> Entries shown

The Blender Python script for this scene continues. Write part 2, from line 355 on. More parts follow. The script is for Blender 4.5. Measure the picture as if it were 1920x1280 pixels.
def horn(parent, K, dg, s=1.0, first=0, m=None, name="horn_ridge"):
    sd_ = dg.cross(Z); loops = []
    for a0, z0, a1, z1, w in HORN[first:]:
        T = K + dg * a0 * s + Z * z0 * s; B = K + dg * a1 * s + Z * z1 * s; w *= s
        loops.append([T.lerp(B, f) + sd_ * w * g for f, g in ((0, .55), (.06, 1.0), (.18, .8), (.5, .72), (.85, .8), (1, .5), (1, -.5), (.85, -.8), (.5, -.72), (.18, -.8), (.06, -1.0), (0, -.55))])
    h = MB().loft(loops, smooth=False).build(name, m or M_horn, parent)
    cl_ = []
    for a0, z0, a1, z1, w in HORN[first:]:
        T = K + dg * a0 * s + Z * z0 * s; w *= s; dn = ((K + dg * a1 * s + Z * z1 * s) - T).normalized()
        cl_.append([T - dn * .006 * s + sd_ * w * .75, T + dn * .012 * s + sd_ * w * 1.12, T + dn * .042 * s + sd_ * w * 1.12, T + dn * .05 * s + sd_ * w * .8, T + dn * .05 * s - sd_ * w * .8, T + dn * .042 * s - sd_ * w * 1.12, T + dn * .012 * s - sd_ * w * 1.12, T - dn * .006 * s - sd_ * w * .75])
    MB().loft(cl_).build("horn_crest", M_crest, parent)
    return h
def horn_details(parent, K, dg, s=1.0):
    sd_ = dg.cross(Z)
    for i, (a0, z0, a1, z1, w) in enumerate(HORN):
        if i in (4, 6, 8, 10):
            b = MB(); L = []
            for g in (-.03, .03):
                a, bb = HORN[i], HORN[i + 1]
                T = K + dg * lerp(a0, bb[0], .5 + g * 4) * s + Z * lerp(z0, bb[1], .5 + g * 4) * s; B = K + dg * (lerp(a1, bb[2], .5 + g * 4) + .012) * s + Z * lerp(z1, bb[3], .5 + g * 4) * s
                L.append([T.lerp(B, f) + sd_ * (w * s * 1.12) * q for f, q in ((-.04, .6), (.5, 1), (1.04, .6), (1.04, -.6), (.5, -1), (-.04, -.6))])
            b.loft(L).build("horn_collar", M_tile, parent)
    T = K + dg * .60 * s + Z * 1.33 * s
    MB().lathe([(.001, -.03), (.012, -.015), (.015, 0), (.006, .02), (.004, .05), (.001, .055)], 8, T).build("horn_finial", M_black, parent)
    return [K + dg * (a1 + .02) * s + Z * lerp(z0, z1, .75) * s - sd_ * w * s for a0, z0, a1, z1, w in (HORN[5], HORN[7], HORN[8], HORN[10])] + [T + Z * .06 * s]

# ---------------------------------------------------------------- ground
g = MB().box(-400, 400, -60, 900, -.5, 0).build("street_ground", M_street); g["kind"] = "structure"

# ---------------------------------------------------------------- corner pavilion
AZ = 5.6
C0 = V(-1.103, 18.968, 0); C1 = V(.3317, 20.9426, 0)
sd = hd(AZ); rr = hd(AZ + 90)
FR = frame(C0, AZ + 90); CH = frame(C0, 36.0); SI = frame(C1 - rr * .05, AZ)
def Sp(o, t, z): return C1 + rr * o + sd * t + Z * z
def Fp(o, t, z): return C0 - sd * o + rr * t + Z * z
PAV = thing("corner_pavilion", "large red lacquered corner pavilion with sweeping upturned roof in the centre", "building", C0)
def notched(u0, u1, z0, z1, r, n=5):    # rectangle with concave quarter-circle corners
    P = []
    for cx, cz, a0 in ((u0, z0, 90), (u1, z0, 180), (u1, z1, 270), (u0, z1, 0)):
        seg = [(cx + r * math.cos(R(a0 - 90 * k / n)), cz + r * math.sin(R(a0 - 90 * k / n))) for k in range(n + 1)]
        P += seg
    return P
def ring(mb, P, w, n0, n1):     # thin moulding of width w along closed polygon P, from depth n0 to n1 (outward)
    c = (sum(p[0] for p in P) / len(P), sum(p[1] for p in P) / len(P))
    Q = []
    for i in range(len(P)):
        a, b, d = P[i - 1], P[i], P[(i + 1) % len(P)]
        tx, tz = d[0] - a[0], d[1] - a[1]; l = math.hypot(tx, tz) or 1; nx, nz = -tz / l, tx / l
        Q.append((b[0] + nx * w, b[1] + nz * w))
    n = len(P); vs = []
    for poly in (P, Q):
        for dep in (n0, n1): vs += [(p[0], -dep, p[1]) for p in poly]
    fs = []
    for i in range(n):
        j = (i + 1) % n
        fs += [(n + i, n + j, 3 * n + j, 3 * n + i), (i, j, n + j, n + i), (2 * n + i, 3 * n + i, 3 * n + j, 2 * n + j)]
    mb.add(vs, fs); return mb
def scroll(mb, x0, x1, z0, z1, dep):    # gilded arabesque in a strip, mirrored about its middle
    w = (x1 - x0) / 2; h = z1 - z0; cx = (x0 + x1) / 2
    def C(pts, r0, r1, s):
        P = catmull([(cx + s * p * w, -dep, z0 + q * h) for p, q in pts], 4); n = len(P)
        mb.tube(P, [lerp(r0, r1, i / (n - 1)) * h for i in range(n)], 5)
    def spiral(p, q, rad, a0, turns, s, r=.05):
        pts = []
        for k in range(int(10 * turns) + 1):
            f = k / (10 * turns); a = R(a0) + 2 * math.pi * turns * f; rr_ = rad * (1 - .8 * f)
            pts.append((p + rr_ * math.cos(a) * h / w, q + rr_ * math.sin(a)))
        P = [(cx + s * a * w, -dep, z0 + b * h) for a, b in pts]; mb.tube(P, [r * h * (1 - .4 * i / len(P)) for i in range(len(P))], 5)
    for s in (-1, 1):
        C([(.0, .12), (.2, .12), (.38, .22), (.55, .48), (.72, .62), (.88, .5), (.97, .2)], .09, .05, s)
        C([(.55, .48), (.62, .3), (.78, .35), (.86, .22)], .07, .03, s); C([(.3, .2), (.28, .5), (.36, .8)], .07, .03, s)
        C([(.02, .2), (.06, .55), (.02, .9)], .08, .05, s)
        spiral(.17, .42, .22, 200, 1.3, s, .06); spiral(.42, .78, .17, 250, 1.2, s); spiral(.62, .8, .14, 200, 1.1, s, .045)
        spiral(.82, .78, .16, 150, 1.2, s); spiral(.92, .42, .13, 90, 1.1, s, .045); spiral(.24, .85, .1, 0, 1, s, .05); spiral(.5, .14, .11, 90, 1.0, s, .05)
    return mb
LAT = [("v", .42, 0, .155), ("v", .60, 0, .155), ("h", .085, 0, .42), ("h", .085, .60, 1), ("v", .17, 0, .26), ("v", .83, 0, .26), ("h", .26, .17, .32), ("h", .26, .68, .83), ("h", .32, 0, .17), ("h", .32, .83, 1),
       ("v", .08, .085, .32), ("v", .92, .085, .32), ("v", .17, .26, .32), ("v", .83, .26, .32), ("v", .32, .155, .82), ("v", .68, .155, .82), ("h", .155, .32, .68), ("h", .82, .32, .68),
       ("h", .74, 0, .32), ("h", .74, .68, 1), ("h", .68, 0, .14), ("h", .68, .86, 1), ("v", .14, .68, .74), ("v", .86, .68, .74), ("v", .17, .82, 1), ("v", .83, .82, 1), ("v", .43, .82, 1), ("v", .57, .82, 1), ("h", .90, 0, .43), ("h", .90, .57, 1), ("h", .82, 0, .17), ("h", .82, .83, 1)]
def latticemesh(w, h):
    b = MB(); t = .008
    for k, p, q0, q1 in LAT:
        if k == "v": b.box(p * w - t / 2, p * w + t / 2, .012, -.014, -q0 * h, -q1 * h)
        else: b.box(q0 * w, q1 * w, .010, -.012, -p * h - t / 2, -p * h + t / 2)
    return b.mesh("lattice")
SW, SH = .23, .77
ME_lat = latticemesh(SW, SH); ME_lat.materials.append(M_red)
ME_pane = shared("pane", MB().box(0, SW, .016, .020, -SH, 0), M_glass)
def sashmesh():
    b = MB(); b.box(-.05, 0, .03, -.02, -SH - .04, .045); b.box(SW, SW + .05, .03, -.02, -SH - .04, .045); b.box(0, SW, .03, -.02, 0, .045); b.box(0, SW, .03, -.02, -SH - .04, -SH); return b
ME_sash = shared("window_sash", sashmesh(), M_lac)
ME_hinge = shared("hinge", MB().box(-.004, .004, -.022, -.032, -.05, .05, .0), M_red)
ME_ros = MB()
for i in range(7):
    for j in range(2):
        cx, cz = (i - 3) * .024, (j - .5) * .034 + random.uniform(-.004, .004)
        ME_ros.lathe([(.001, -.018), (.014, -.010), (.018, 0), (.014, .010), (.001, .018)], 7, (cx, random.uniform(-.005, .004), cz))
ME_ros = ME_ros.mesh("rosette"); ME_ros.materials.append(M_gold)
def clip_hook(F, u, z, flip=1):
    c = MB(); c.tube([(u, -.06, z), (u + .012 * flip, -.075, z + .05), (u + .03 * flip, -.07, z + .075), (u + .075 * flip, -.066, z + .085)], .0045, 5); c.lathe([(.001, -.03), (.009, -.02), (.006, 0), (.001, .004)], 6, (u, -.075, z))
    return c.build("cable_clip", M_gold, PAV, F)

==

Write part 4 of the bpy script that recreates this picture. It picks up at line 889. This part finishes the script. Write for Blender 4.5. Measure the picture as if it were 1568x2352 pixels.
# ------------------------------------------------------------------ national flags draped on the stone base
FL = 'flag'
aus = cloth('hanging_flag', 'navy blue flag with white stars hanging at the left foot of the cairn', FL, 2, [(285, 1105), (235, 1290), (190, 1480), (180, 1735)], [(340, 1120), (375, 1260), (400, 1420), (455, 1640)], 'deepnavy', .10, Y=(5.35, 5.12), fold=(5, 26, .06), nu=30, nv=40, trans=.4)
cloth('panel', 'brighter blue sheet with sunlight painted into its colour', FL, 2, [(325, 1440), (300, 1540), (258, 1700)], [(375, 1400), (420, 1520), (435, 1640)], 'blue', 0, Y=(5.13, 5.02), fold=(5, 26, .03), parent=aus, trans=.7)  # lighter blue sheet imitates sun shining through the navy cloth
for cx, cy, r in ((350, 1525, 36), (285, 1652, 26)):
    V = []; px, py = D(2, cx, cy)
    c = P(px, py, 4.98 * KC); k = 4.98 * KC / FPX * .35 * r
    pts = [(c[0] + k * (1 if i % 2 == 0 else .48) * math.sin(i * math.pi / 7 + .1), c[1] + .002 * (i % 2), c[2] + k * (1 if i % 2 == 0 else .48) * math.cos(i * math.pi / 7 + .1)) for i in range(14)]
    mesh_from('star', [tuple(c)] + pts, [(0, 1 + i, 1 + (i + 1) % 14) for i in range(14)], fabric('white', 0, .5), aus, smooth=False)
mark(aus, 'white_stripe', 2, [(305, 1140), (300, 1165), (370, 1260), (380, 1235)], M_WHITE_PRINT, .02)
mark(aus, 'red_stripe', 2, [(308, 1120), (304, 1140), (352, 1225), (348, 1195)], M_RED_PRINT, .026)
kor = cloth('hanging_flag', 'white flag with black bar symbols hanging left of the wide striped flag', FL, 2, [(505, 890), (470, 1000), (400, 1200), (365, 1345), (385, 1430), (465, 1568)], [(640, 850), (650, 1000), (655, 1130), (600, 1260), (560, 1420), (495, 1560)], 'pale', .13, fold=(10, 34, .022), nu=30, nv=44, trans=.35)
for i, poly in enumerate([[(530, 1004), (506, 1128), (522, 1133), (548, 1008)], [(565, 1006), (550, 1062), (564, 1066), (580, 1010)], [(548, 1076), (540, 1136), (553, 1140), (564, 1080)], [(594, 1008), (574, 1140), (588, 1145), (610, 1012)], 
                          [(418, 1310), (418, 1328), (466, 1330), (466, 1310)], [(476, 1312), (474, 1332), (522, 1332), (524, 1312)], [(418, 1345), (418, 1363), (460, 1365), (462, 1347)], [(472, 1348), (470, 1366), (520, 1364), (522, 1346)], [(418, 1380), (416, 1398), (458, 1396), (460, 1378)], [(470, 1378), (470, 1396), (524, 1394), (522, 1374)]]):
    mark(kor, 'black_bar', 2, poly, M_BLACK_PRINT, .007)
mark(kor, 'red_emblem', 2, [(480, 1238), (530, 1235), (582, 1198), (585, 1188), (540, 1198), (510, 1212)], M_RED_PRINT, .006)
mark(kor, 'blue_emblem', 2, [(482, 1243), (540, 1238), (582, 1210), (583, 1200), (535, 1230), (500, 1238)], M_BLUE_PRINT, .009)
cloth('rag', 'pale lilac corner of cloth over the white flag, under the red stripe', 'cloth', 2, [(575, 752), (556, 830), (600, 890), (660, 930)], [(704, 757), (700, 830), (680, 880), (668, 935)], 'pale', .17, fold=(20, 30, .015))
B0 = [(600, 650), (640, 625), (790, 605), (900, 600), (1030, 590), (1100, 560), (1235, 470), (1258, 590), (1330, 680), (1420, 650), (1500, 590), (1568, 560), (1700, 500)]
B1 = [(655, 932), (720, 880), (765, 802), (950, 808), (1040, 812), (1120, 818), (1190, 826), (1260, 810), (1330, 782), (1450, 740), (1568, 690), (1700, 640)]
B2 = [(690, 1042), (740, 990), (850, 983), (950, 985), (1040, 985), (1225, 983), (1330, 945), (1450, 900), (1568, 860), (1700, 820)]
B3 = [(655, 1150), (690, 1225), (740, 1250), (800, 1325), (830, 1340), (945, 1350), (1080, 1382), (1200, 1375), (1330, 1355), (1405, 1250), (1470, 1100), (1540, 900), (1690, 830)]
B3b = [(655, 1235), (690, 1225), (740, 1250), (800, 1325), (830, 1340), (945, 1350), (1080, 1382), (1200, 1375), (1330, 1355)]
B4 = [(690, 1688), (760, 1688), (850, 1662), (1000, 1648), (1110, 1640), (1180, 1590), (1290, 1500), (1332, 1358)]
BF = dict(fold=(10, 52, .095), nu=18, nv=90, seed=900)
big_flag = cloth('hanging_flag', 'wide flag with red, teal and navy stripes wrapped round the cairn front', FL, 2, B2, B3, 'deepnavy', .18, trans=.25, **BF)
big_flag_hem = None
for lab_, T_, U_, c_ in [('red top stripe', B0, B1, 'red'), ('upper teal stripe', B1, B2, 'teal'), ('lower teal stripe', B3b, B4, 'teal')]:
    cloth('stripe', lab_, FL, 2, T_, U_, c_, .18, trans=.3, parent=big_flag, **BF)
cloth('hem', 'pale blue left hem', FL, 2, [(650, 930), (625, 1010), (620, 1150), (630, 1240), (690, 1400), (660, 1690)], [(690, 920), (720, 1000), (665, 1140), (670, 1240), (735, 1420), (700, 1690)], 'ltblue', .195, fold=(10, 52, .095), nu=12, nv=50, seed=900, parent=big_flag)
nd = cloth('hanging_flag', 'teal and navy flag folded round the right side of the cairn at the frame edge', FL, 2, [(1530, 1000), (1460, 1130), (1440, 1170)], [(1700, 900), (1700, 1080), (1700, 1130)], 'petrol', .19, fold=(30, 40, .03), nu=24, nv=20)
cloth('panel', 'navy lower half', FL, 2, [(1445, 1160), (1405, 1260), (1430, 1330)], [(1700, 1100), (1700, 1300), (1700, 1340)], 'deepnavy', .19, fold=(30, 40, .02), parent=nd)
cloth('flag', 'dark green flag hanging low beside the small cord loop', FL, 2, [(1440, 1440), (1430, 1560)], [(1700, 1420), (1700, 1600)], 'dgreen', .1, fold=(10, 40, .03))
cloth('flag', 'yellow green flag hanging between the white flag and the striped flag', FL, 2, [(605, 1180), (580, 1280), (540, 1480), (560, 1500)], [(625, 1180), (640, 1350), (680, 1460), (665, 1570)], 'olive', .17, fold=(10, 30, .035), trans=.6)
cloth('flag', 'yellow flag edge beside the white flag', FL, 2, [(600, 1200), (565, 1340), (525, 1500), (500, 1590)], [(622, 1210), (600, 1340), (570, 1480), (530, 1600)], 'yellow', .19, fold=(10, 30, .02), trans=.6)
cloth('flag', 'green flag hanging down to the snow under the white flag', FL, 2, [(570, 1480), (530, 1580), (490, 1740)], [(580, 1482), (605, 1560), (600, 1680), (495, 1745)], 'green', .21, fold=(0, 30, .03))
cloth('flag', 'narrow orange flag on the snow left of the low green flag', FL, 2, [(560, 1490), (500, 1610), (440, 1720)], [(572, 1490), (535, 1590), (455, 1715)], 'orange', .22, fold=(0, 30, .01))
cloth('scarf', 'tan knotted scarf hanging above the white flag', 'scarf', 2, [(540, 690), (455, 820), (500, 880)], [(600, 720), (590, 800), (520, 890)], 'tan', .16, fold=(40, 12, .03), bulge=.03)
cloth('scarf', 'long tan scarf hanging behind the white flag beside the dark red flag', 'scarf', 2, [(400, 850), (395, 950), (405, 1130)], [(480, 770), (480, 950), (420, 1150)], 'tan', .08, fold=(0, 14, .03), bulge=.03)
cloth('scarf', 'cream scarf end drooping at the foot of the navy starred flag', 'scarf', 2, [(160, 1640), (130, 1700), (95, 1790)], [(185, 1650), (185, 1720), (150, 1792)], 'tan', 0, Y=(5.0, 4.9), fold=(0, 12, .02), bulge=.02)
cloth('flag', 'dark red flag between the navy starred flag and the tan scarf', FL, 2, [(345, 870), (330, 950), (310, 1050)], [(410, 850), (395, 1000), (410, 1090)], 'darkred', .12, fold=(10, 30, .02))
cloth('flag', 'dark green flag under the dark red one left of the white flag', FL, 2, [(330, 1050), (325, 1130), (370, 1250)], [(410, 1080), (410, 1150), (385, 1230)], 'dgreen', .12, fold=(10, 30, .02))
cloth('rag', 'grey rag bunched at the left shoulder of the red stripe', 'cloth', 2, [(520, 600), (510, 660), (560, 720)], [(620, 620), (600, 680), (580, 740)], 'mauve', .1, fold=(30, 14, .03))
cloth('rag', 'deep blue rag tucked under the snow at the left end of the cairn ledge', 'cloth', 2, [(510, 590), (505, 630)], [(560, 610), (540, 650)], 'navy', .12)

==

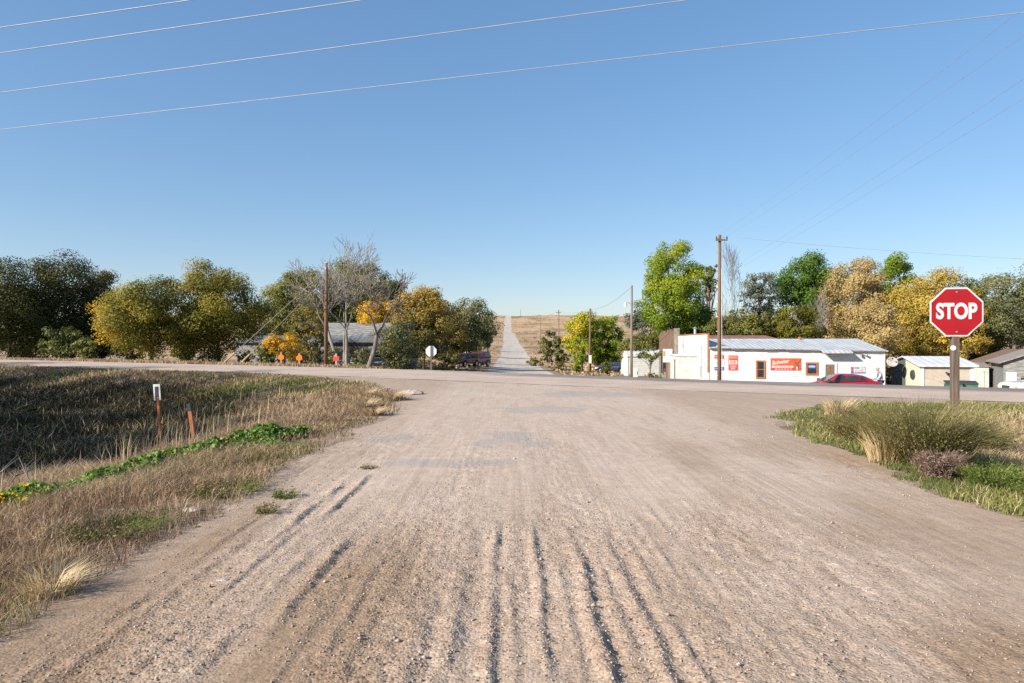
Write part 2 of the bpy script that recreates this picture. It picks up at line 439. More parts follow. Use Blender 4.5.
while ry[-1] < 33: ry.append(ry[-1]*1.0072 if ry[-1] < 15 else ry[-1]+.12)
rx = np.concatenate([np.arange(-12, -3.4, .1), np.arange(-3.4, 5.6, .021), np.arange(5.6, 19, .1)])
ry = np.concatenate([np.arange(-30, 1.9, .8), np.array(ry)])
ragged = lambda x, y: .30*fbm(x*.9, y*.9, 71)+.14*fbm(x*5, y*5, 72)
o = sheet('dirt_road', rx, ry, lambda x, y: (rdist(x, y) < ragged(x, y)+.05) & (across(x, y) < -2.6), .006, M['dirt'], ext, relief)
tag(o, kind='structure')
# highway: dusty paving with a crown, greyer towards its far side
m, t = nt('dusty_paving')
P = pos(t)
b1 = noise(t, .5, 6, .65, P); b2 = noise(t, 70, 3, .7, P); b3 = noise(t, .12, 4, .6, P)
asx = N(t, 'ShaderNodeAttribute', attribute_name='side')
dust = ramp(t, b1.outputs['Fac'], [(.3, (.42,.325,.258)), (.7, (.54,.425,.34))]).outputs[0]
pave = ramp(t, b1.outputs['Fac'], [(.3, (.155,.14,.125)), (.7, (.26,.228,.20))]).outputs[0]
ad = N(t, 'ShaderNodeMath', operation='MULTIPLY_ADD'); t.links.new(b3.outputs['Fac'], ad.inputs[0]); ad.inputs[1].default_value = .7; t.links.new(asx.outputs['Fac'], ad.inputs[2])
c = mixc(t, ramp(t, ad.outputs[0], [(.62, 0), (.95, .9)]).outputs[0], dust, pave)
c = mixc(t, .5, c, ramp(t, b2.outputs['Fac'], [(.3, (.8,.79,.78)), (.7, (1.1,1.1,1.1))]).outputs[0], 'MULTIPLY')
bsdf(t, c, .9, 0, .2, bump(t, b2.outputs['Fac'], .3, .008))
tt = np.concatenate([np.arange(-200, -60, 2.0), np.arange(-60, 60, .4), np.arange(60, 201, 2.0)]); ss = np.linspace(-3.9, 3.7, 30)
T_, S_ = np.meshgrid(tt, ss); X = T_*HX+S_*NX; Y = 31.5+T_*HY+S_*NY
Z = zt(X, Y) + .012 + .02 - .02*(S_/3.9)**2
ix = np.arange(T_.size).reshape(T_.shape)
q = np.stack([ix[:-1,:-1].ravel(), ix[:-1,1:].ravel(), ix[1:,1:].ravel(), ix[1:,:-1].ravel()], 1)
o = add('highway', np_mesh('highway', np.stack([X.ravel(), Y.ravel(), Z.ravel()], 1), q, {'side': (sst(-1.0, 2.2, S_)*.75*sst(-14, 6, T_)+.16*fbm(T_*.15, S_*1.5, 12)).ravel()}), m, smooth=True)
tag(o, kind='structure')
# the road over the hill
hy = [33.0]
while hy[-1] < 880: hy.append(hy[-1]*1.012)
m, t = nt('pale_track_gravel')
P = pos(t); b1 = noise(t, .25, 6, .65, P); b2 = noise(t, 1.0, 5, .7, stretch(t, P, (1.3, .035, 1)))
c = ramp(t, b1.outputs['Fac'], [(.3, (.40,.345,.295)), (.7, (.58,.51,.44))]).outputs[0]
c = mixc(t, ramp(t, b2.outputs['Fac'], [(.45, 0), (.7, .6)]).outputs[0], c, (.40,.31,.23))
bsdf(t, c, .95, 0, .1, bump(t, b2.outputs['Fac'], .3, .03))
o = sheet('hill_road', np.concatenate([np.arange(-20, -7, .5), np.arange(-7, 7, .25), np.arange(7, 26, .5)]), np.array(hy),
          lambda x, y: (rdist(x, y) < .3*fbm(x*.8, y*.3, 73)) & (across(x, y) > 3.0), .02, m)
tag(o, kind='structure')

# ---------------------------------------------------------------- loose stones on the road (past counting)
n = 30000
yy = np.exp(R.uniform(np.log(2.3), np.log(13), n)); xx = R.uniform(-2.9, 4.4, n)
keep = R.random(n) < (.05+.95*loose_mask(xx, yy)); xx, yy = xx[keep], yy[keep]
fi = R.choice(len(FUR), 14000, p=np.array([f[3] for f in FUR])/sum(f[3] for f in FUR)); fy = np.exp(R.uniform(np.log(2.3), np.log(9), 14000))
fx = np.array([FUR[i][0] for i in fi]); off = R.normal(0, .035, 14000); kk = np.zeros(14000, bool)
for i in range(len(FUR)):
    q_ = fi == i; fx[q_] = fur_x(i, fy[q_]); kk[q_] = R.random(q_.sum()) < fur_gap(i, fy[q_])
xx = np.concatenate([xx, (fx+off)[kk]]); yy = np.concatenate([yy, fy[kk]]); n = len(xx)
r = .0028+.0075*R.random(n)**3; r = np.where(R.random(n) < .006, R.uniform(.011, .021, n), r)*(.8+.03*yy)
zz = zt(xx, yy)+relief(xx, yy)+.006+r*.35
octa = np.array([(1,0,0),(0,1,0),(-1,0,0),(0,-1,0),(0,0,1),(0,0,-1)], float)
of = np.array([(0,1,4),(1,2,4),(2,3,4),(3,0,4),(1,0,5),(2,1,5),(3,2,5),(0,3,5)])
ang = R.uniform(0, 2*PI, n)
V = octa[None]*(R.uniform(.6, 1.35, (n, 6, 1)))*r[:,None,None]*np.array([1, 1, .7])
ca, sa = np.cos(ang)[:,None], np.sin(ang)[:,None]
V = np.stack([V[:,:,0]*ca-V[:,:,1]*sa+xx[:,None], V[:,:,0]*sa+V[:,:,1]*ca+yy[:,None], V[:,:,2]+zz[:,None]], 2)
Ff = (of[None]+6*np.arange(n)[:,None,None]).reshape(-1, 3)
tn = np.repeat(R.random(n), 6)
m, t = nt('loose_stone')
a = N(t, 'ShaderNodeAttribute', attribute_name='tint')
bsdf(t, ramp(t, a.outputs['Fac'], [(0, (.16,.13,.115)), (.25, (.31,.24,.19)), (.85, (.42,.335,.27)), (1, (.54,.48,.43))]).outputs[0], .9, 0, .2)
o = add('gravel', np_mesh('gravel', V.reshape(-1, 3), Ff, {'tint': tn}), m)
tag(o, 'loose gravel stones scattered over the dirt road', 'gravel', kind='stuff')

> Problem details
Out of the material above, gather each line where "that" appears.

> Solution for this task
Write part 4 of the bpy script that recreates this picture. It picks up at line 889. This part finishes the script. Write for Blender 4.5. Measure the picture as if it were 1568x2352 pixels.
Write part 2 of the bpy script that recreates this picture. It picks up at line 439. More parts follow. Use Blender 4.5.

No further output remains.